Still more tellingly, perhaps, when asked whether he agreed that certain video-installations now address the same kinds of questions regarding time and space as earlier writers and artists such as Proust and Turner, and whether he agreed that the new media may well be entirely commensurate with such substantial thematics, Virilio replied “Yes, I think so. There’s a quality of truth in the work of the best of these artists that clearly corresponds to that of the great writers, the great painters—and the great architects” (120).

Viola’s video-art, like Wilson’s work for stage, video and multimedia performance, and like Burroughs’s work for page, tape, film, and verbal-visual montage, distinctively exemplifies the ways in which exceptions to postmodern “soap” culture identify and intensify different kinds of “infra-ordinary” experience, and testify to the extent to which the work of art in the age of high-techmechanical production and mechanical reproduction remains as forcefully an art of appearance and an art of truth as the art of any other previous era.
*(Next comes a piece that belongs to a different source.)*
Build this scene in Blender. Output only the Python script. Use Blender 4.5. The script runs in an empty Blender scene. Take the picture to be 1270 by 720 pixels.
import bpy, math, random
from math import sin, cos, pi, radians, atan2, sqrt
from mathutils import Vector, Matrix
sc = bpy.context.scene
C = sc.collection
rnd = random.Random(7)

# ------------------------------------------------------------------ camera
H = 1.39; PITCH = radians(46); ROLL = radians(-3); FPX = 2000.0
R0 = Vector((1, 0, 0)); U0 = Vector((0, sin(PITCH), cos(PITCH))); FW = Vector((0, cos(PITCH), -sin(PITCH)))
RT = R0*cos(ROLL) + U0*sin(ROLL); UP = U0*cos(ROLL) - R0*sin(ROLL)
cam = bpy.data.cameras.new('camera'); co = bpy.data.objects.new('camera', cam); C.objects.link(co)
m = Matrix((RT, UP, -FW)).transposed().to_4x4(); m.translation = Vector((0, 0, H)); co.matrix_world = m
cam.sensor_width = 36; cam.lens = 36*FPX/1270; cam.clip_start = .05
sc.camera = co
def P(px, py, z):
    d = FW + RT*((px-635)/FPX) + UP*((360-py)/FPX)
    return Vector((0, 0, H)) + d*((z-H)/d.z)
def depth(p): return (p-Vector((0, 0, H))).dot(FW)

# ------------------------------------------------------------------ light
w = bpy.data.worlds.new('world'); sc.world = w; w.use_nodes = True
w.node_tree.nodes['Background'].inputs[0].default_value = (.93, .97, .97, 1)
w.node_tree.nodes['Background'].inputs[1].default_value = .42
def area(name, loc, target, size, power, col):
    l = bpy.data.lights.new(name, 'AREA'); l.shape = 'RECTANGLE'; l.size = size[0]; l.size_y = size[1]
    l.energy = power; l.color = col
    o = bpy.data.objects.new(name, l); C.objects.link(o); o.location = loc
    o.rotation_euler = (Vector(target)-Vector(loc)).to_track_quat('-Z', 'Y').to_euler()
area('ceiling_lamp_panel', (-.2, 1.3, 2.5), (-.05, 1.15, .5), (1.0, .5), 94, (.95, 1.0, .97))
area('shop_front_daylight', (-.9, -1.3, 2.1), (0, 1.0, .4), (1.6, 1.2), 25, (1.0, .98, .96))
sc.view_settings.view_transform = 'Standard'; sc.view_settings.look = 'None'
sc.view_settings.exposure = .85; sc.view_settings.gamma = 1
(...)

To attempt to analyze postmodern culture on the basis of the war machine or the soap machine—as Virilio’s and Baudrillard’s more seductive writings often do—is to overestimate the significance of superficial half-truths, and to underestimate what Virilio terms “the heights” of a “situation” requiring a far more rigorous “grande curiosité” (123). As Robert Wilson suggests, “It’s the uncovering of the knowledge that is the learning process” (1991). It is surely time that contemporary media theory became more knowledgeable about those frequently marginalized—but absolutely “central”—contemporary artists curiously mapping and mastering the margins of the technocultural future.